We’re often asked why we developed AppCan for the iOS operating system (OS) and not for Android too.

It’s a fair question.  And we hope to address this one day.

As to why only iOS at this time: well, we, like others who create software predominantly for business environments, are attracted to iOS being a closed platform, which means Apple has total control over it’s devices and software – because they design all their own hardware and software, this allows them to impose strict guidelines on how they interact with each other.

‘Device Fragmentation’ is often used to describe the number of device variants you must accommodate when developing mobile software.  Apple’s ‘closed’ iOS, means the total number of available devices supporting iOS is quite small (say, approx 20 different types of Apple mobile device currently).

With Android, an open source OS, the degree of device fragmentation is much higher. Take a look at this interesting graphic, hosted at Gizmodo, on the link below – you can see there are literally hundreds of different devices using Android.

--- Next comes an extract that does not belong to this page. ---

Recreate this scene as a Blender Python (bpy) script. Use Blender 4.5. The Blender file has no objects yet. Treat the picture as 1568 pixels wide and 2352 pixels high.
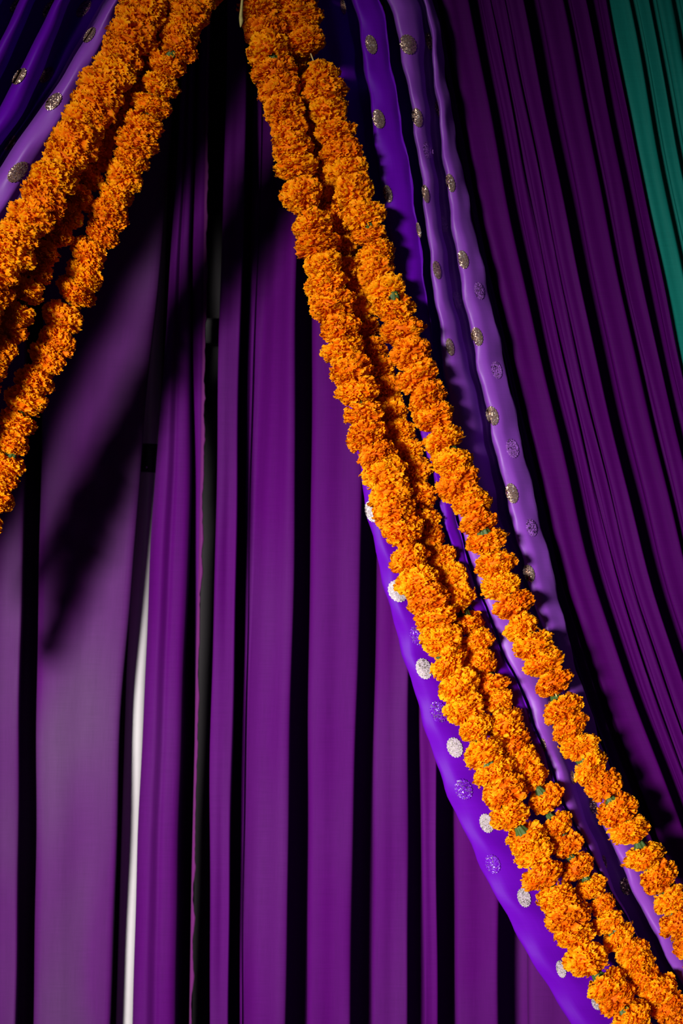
import bpy, math, random
import numpy as np
from mathutils import Vector, Matrix
from mathutils.bvhtree import BVHTree

sc = bpy.context.scene
C = sc.collection
random.seed(7)
rng = np.random.default_rng(7)

# ------------------------------------------------------------------ camera
W, H = 1568, 2352
S = 0.00065          # metres per pixel on the wall plane y = 0
D = 2.4              # camera distance from that plane
ZC = 1.65
cam_d = bpy.data.cameras.new('camera')
cam = bpy.data.objects.new('camera', cam_d)
C.objects.link(cam)
cam.location = (0, -D, ZC)
cam.rotation_euler = (math.pi / 2, 0, 0)
cam_d.sensor_fit = 'HORIZONTAL'
cam_d.sensor_width = 36
cam_d.lens = 36 * D / (W * S)
cam_d.clip_start = 0.05
cam_d.dof.use_dof = True
cam_d.dof.focus_distance = D - 0.50
cam_d.dof.aperture_fstop = 8.0
sc.camera = cam


def P(px, py, d):
    """pixel + distance in front of the wall -> world point"""
    k = (D - d) / D
    return Vector(((px - W / 2) * S * k, -d, ZC - (py - H / 2) * S * k))


# ------------------------------------------------------------------ world, lamps, exposure
world = bpy.data.worlds.new('night')
sc.world = world
world.use_nodes = True
wb = world.node_tree.nodes['Background']
wb.inputs[0].default_value = (0.55, 0.45, 0.75, 1)
wb.inputs[1].default_value = 0.03

sp = bpy.data.lights.new('key_spot', 'SPOT')
sp.energy = 4300
sp.color = (1.0, 0.96, 0.92)
sp.spot_size = math.radians(18.9)
sp.spot_blend = 1.0
sp.shadow_soft_size = 0.55
spot = bpy.data.objects.new('key_spot', sp)
C.objects.link(spot)
spot.location = (-2.65, -6.0, 1.72)
aim = P(570, 1850, 0.40)
spot.rotation_euler = (aim - spot.location).to_track_quat('-Z', 'Y').to_euler()

sc.view_settings.view_transform = 'Standard'
sc.view_settings.look = 'None'
sc.view_settings.gamma = 1
sc.view_settings.use_curve_mapping = False
sc.view_settings.exposure = 0.0


# ------------------------------------------------------------------ helpers
def new_obj(name, me, mat=None, parent=None):
    o = bpy.data.objects.new(name, me)
    C.objects.link(o)
    if mat is not None and me is not None and not me.materials:
        me.materials.append(mat)
    if parent is not None:
        o.parent = parent
    return o


def tag(o, label=None, cat=None, group=None, kind=None):
    if label: o['label'] = label
    if cat: o['category'] = cat
    if group: o['group'] = group
    if kind: o['kind'] = kind
    return o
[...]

http://gizmodo.com/what-android-fragmentation-looks-like-its-growing-1624662310

One of the consequences of having hundreds of devices, spread across lots of different manufacturers, is that you need to ensure the applications you’re building are optimised for all the different screen sizes and, even more importantly, they will work with all the different versions of the Android OS installed on these devices.  This can add up to a lot more development and QA expense in order to create a reliable ‘universal’ product.

Apple make it very easy for users to get the latest OS for their device, which means the adoption rate for the newest iOS operating system is much higher than the latest Android OS. In fact, an industry rule of thumb is that if you develop an iOS application with the 3 latest iOS versions, they will cover 97% of all iOS users. Android’s operating system on the other hand is again much more fragmented: concentrating on the 3 most used OS’s on Android would mean that the app would only be compatible with 67% of the Android market.

Of course, we hope Google are able to close this gap as we recognise there is some great Android hardware out there, and businesses will always want to have a choice between platforms.  For now though we reckon Apple still has the edge, and if we were investing our money in mobile devices, they would most certainly be Apple flavoured.